>> BEGIN

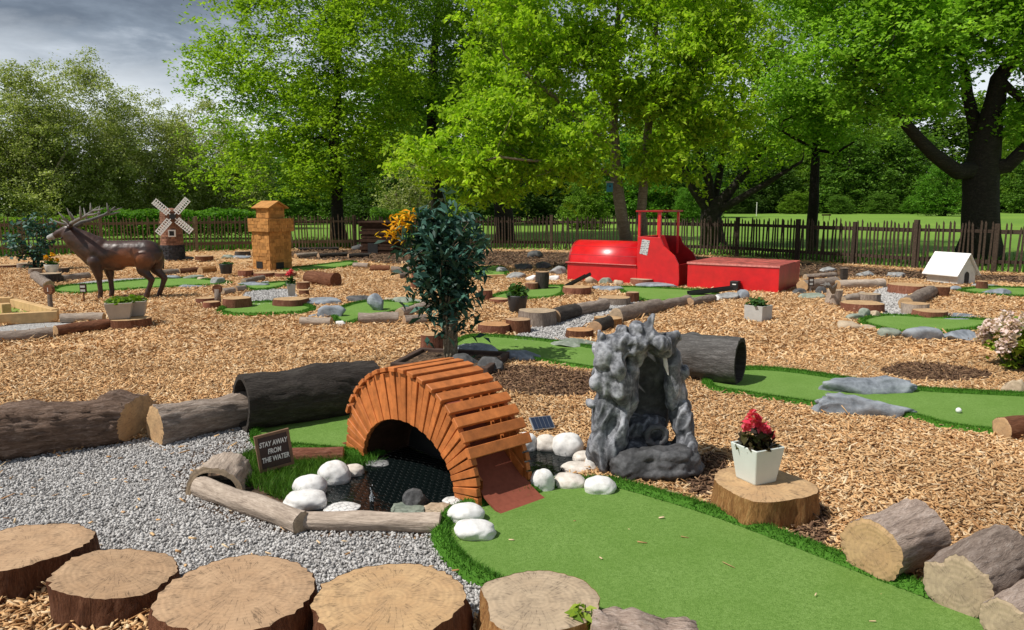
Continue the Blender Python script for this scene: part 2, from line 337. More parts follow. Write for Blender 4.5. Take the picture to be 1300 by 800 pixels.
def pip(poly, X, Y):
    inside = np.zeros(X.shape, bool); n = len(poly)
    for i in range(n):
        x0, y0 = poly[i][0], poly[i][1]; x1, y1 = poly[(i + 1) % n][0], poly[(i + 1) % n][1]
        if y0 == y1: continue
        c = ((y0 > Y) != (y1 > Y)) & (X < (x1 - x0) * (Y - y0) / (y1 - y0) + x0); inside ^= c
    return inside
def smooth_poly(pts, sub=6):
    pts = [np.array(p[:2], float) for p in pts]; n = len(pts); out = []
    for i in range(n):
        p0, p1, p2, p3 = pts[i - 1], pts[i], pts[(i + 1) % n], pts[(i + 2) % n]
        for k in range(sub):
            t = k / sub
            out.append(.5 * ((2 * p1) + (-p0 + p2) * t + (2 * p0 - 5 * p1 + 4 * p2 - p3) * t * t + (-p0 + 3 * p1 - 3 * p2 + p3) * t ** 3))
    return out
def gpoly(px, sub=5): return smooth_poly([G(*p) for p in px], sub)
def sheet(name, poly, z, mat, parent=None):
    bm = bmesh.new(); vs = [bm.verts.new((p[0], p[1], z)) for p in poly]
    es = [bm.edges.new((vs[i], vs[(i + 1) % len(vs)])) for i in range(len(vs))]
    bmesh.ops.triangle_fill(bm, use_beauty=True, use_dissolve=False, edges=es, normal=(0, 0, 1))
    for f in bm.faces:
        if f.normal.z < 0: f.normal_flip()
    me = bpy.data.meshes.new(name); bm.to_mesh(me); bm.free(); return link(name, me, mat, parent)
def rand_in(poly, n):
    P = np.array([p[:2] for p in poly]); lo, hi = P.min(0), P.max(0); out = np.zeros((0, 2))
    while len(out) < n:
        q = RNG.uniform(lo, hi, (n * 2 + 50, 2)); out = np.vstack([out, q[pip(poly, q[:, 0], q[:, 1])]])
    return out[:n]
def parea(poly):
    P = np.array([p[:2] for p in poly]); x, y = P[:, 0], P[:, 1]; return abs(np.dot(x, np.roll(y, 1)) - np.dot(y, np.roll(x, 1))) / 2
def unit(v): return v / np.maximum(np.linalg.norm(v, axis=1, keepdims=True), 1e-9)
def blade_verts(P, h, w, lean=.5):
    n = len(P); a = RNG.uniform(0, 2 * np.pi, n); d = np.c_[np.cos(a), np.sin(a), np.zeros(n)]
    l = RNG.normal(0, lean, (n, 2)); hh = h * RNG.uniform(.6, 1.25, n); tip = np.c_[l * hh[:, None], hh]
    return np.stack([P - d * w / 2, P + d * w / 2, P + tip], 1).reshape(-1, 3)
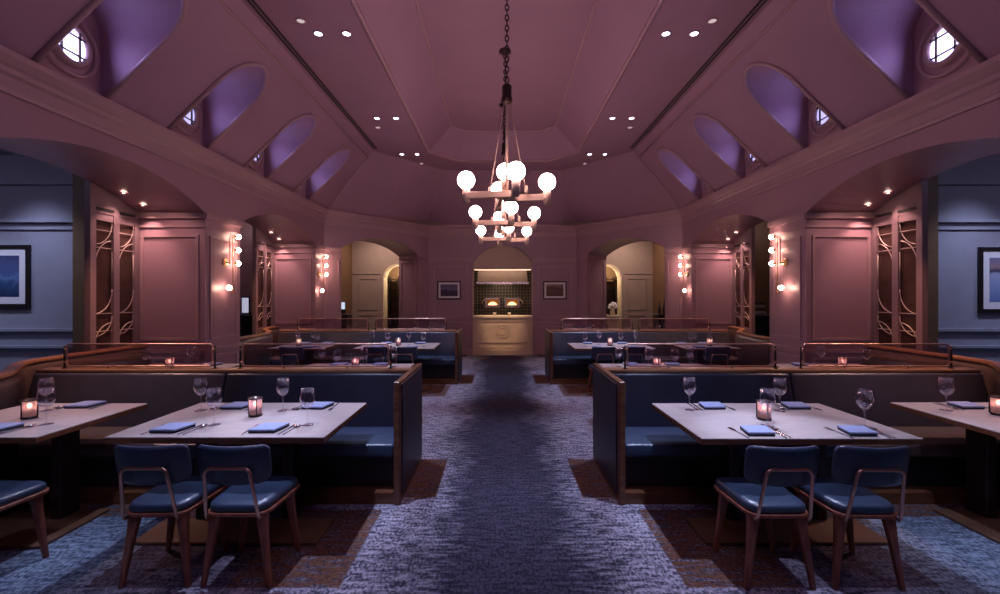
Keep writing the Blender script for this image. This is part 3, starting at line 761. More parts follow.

>> END

The exercise: Skip the images and write out the rest of the listing exactly.

The solution:
Continue the Blender Python script for this scene: part 2, from line 337. More parts follow. Write for Blender 4.5. Take the picture to be 1300 by 800 pixels.
def pip(poly, X, Y):
    inside = np.zeros(X.shape, bool); n = len(poly)
    for i in range(n):
        x0, y0 = poly[i][0], poly[i][1]; x1, y1 = poly[(i + 1) % n][0], poly[(i + 1) % n][1]
        if y0 == y1: continue
        c = ((y0 > Y) != (y1 > Y)) & (X < (x1 - x0) * (Y - y0) / (y1 - y0) + x0); inside ^= c
    return inside
def smooth_poly(pts, sub=6):
    pts = [np.array(p[:2], float) for p in pts]; n = len(pts); out = []
    for i in range(n):
        p0, p1, p2, p3 = pts[i - 1], pts[i], pts[(i + 1) % n], pts[(i + 2) % n]
        for k in range(sub):
            t = k / sub
            out.append(.5 * ((2 * p1) + (-p0 + p2) * t + (2 * p0 - 5 * p1 + 4 * p2 - p3) * t * t + (-p0 + 3 * p1 - 3 * p2 + p3) * t ** 3))
    return out
def gpoly(px, sub=5): return smooth_poly([G(*p) for p in px], sub)
def sheet(name, poly, z, mat, parent=None):
    bm = bmesh.new(); vs = [bm.verts.new((p[0], p[1], z)) for p in poly]
    es = [bm.edges.new((vs[i], vs[(i + 1) % len(vs)])) for i in range(len(vs))]
    bmesh.ops.triangle_fill(bm, use_beauty=True, use_dissolve=False, edges=es, normal=(0, 0, 1))
    for f in bm.faces:
        if f.normal.z < 0: f.normal_flip()
    me = bpy.data.meshes.new(name); bm.to_mesh(me); bm.free(); return link(name, me, mat, parent)
def rand_in(poly, n):
    P = np.array([p[:2] for p in poly]); lo, hi = P.min(0), P.max(0); out = np.zeros((0, 2))
    while len(out) < n:
        q = RNG.uniform(lo, hi, (n * 2 + 50, 2)); out = np.vstack([out, q[pip(poly, q[:, 0], q[:, 1])]])
    return out[:n]
def parea(poly):
    P = np.array([p[:2] for p in poly]); x, y = P[:, 0], P[:, 1]; return abs(np.dot(x, np.roll(y, 1)) - np.dot(y, np.roll(x, 1))) / 2
def unit(v): return v / np.maximum(np.linalg.norm(v, axis=1, keepdims=True), 1e-9)
def blade_verts(P, h, w, lean=.5):
    n = len(P); a = RNG.uniform(0, 2 * np.pi, n); d = np.c_[np.cos(a), np.sin(a), np.zeros(n)]
    l = RNG.normal(0, lean, (n, 2)); hh = h * RNG.uniform(.6, 1.25, n); tip = np.c_[l * hh[:, None], hh]
    return np.stack([P - d * w / 2, P + d * w / 2, P + tip], 1).reshape(-1, 3)
Keep writing the Blender script for this image. This is part 3, starting at line 761. More parts follow.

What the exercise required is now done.